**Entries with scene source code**
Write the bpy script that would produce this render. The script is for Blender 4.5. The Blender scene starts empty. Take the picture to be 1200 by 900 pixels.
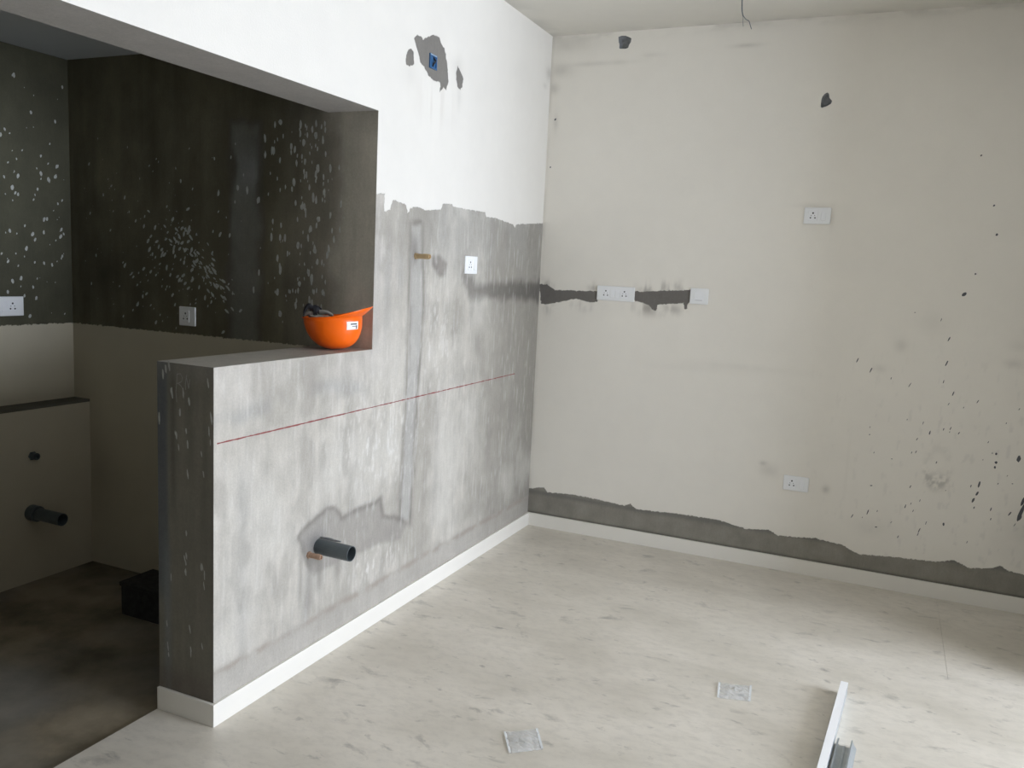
import bpy, bmesh, math, random
import numpy as np
from mathutils import Vector, Matrix

# ------------------------------------------------------------------ camera, sky, light, exposure
S = bpy.context.scene
COL = S.collection
cam_d = bpy.data.cameras.new('camera')
cam = bpy.data.objects.new('camera', cam_d)
COL.objects.link(cam)
cam_d.sensor_fit = 'HORIZONTAL'
cam_d.sensor_width = 36.0
cam_d.lens = 36.0 * 983.57 / 1200.0
cam_d.clip_start = 0.02
_r = Vector((0.91020547, 0.41131632, 0.04842402))
_u = Vector((-0.09889638, 0.10231735, 0.98982355))
_f = Vector((-0.40217596, 0.90573177, -0.1338075))
cam.matrix_world = Matrix(((_r.x, _u.x, -_f.x, 1.99309), (_r.y, _u.y, -_f.y, -4.83611),
                           (_r.z, _u.z, -_f.z, 1.60911), (0, 0, 0, 1)))
S.camera = cam

SKY = 16.3
world = bpy.data.worlds.new('overcast_sky')
S.world = world
world.use_nodes = True
wn = world.node_tree
wn.nodes.clear()
w_out = wn.nodes.new('ShaderNodeOutputWorld')
w_bg = wn.nodes.new('ShaderNodeBackground')
w_bg.inputs['Color'].default_value = (0.87, 0.95, 1.10, 1)
w_bg.inputs['Strength'].default_value = SKY
wn.links.new(w_bg.outputs[0], w_out.inputs[0])

# room dimensions (metres); corner of the two walls is the origin
H = 3.0            # ceiling
RX = 6.0           # right wall, far outside the frame
PX = 2.95          # face of the unseen pier added off the back wall to cast shade
PY = -0.95         # free end of that pier
RY = -6.6          # rear wall
JY = -1.83         # kitchen back wall / right side of the opening
LY = -2.75         # free end of the half wall
DY = -3.80         # far side of the kitchen doorway
TH = 0.25          # thickness of the partition
HW = 1.248         # half wall height
OT = 2.232         # underside of the lintel
KX = -1.82         # kitchen left wall
KC = 2.53          # kitchen ceiling
KF = -0.015        # kitchen floor
SK = 0.082         # skirting height
WY0, WY1, WZ0, WZ1 = -3.35, -0.80, 0.0, 2.8   # balcony opening in the right wall

# sky portal in the balcony opening: guides the sky's own light, adds none
pl_d = bpy.data.lights.new('balcony_portal', 'AREA')
pl_d.shape = 'RECTANGLE'
pl_d.size = WY1 - WY0
pl_d.size_y = WZ1 - WZ0
pl_d.cycles.is_portal = True
pl_o = bpy.data.objects.new('balcony_portal', pl_d)
pl_o.location = (RX + 0.1, (WY0 + WY1) / 2, (WZ0 + WZ1) / 2)
pl_o.rotation_euler = Matrix(((0, 0, 1), (1, 0, 0), (0, 1, 0))).to_euler()
COL.objects.link(pl_o)

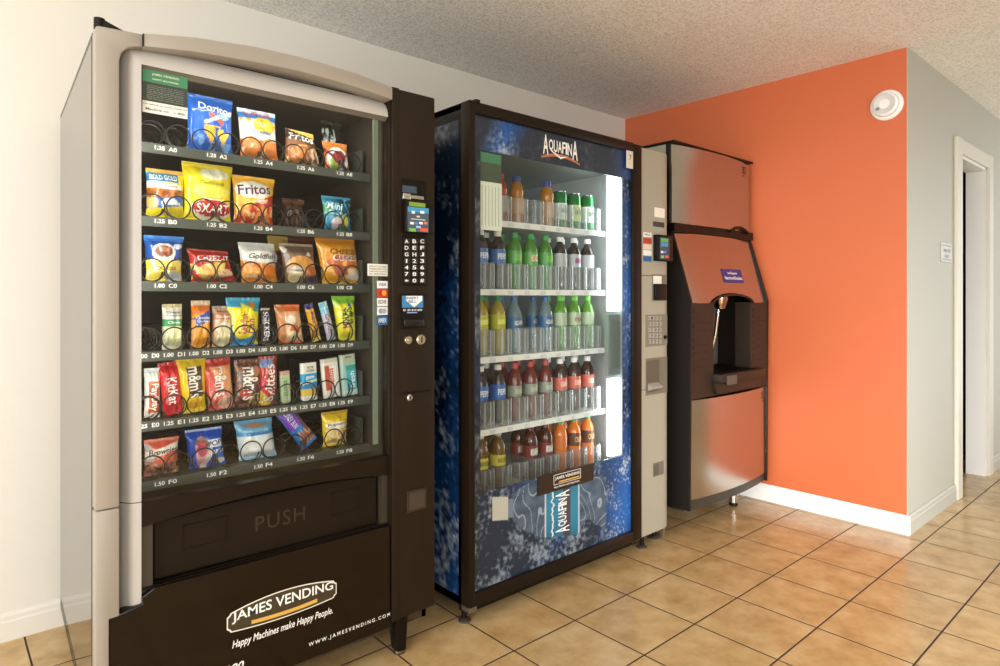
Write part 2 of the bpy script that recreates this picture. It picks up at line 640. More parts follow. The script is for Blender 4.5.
MB().box(0.3832, 0.3846, SY - .0216, SY - .012, 1.777, 1.807).build('seam', M_black, snack)

# hinge piece and stop on top of the door
hx = MB().tube([(0.298, 1.775, 1.803), (0.298, 1.775, 1.829)], 0.012, 12)
hx.prism([(0.300, 1.803), (0.300, 1.826), (0.306, 1.826), (0.352, 1.809), (0.352, 1.804)], 1.765, 1.79, 'y', bev=.001)
hx.build('hinge', M_black, snack, smooth=40)
MB().lathe([(0.004, 0), (0.005, 0.004), (0.005, 0.010), (0.003, 0.013)], (1.063, 1.775, 1.831), n=10).build('stop_pin', M_black, snack, smooth=40)

# glass
MB().box(0.386, 1.086, SY + .016, SY + .021, 0.655, 1.737).build('glass_pane', M_glass, snack)
MB().box(1.045, 1.062, SY + .025, SY + .03, 0.70, 1.735).build('glass_edge_strip', mat('pale_green_strip', '6f7a68', 0.4), snack)

# bezel under the glass with arched opening, push flap, lower panel
zt = lambda k: 0.600 + 0.024 * (1 - (2 * k - 1) ** 2)
poly = [(0.386, 0.60), (0.386, 0.661), (1.088, 0.661), (1.088, 0.60)] + [(1.088 - 0.702 * k / 16, zt(1 - k / 16)) for k in range(1, 16)]
MB().prism(poly, SY + .004, SY + .035, 'y').build('bezel', M_brown, snack)
for x0, x1 in ((0.386, 0.412), (1.068, 1.088)):
    MB().box(x0, x1, SY + .012, SY + .05, 0.43, 0.604).build('chute_cheek', mat('chute_plastic', '3a3226', 0.4), snack)
MB().box(0.386, 1.088, SY + .075, SY + .085, 0.42, 0.64).build('chute_back', M_black, snack)
flap = MB().prism([(0.418, 0.452), (0.418, 0.597), (0.6, 0.608), (0.9, 0.61), (1.06, 0.597), (1.06, 0.445)], SY + .03, SY + .05, 'y', bev=.004)
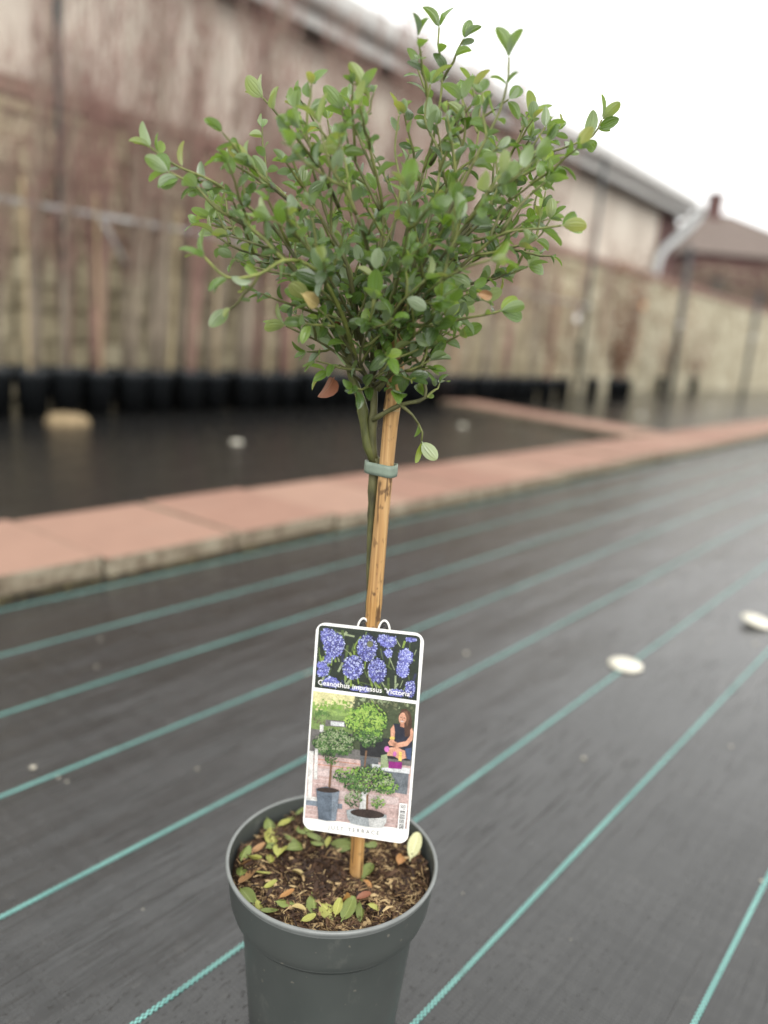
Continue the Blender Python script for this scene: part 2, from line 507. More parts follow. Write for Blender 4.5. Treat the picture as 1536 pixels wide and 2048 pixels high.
M = dict(
    fabric=mat_fabric(), bedfabric=mat_fabric('dark_reflection_fabric', 0.6), stripe=mat_stripe(), slab=mat_slab(), bamboo=mat_bamboo(), leaf=mat_leaf(), bark=mat_bark(),
    pot=mat_pot(), soil=mat_soil(), mulch=mat_mulch(), stone=mat_stone(), stone_far=mat_stone_far(), render=mat_render(),
    f_g=mat_fallen('fallen_green', (0.085, 0.14, 0.03), (0.20, 0.25, 0.065)),
    f_y=mat_fallen('fallen_yellow_green', (0.21, 0.24, 0.045), (0.40, 0.40, 0.10)),
    f_t=mat_fallen('fallen_straw', (0.32, 0.25, 0.09), (0.46, 0.37, 0.16)),
    f_b=mat_fallen('fallen_tan', (0.22, 0.11, 0.05), (0.40, 0.24, 0.11)),
    f_o=mat_fallen('fallen_orange', (0.26, 0.15, 0.04), (0.45, 0.20, 0.07)),
    f_r=mat_fallen('fallen_red_brown', (0.16, 0.055, 0.03), (0.27, 0.10, 0.05)),
    f_w=mat_fallen('fallen_cream', (0.48, 0.50, 0.26), (0.62, 0.62, 0.38)),
    rim=simple('rim_sky_highlight', (0.17, 0.18, 0.175), 0.30, 0.12, 60, 0.0, 0.6),  # paler than the pot: the lip's sky highlight is painted into this colour
    peg=simple('ivory_plastic', (0.66, 0.63, 0.53), 0.45, 0.16, 45),
    mortar=simple('mortar', (0.27, 0.235, 0.165), 0.95, 0.3, 20, 0.5, 0.2),
    coping=simple('red_brown_coping', (0.25, 0.165, 0.13), 0.85, 0.3, 9, 0.4, 0.25),
    steel=simple('dark_steel', (0.035, 0.040, 0.042), 0.55, 0.25, 12, 0.1),
    galv=simple('galvanised_tube', (0.36, 0.36, 0.35), 0.5, 0.06, 3, 0.0),
    gutter=simple('grey_gutter', (0.50, 0.49, 0.47), 0.55, 0.08, 5),
    fascia=simple('dark_timber', (0.06, 0.05, 0.05), 0.7, 0.2, 8, 0.2),
    rooftile=simple('brown_roof_tile', (0.15, 0.12, 0.105), 0.85, 0.25, 6, 0.4, 0.25),
    redbrick=simple('dark_red_brick', (0.11, 0.06, 0.055), 0.85, 0.25, 12, 0.3, 0.25),
    pipe=simple('pale_grey_pipe', (0.40, 0.42, 0.42), 0.45, 0.08, 8),
    nurspot=simple('black_pot_plastic', (0.018, 0.021, 0.024), 0.42, 0.2, 10),
    twig=simple('red_brown_twig', (0.27, 0.16, 0.135), 0.65, 0.35, 5, 0.1, 0.3),
    twig2=simple('grey_brown_stem', (0.26, 0.215, 0.165), 0.75, 0.3, 6, 0.1, 0.3),
    cane=simple('weathered_cane', (0.42, 0.33, 0.18), 0.6, 0.25, 9, 0.1),
    sand=simple('sandstone', (0.24, 0.18, 0.105), 0.9, 0.25, 14, 0.6, 0.25),
    drybrown=simple('dry_brown_leaf', (0.17, 0.085, 0.05), 0.75, 0.4, 25, 0.0, 0.3),
    tie=simple('green_tie_tape', (0.19, 0.24, 0.19), 0.4, 0.15, 120, 0.0),
    moss=simple('moss_and_grit', (0.16, 0.135, 0.065), 0.95, 0.5, 50, 0.3, 0.2),
    grit=simple('pale_grit', (0.42, 0.39, 0.32), 0.9, 0.3, 30, 0.0, 0.3),
    darkwire=simple('cable', (0.05, 0.05, 0.05), 0.6, 0.1, 4),
    card=simple('white_card', (0.80, 0.79, 0.76), 0.35, 0.02, 40),
    black=simple('black_plastic', (0.012, 0.012, 0.012), 0.4, 0.1, 40),
    haveg=simple('brown_hedge', (0.15, 0.115, 0.085), 0.9, 0.35, 3, 0.4, 0.2),
)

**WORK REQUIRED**
Exactly the lines from the line with "Write part 2" to the line with "SY + .05, 'y', bev=.004)", both included, are to be extracted, and no others.

**SOLUTION FOR THIS EXERCISE**
Write part 2 of the bpy script that recreates this picture. It picks up at line 640. More parts follow. The script is for Blender 4.5.
MB().box(0.3832, 0.3846, SY - .0216, SY - .012, 1.777, 1.807).build('seam', M_black, snack)

# hinge piece and stop on top of the door
hx = MB().tube([(0.298, 1.775, 1.803), (0.298, 1.775, 1.829)], 0.012, 12)
hx.prism([(0.300, 1.803), (0.300, 1.826), (0.306, 1.826), (0.352, 1.809), (0.352, 1.804)], 1.765, 1.79, 'y', bev=.001)
hx.build('hinge', M_black, snack, smooth=40)
MB().lathe([(0.004, 0), (0.005, 0.004), (0.005, 0.010), (0.003, 0.013)], (1.063, 1.775, 1.831), n=10).build('stop_pin', M_black, snack, smooth=40)

# glass
MB().box(0.386, 1.086, SY + .016, SY + .021, 0.655, 1.737).build('glass_pane', M_glass, snack)
MB().box(1.045, 1.062, SY + .025, SY + .03, 0.70, 1.735).build('glass_edge_strip', mat('pale_green_strip', '6f7a68', 0.4), snack)

# bezel under the glass with arched opening, push flap, lower panel
zt = lambda k: 0.600 + 0.024 * (1 - (2 * k - 1) ** 2)
poly = [(0.386, 0.60), (0.386, 0.661), (1.088, 0.661), (1.088, 0.60)] + [(1.088 - 0.702 * k / 16, zt(1 - k / 16)) for k in range(1, 16)]
MB().prism(poly, SY + .004, SY + .035, 'y').build('bezel', M_brown, snack)
for x0, x1 in ((0.386, 0.412), (1.068, 1.088)):
    MB().box(x0, x1, SY + .012, SY + .05, 0.43, 0.604).build('chute_cheek', mat('chute_plastic', '3a3226', 0.4), snack)
MB().box(0.386, 1.088, SY + .075, SY + .085, 0.42, 0.64).build('chute_back', M_black, snack)
flap = MB().prism([(0.418, 0.452), (0.418, 0.597), (0.6, 0.608), (0.9, 0.61), (1.06, 0.597), (1.06, 0.445)], SY + .03, SY + .05, 'y', bev=.004)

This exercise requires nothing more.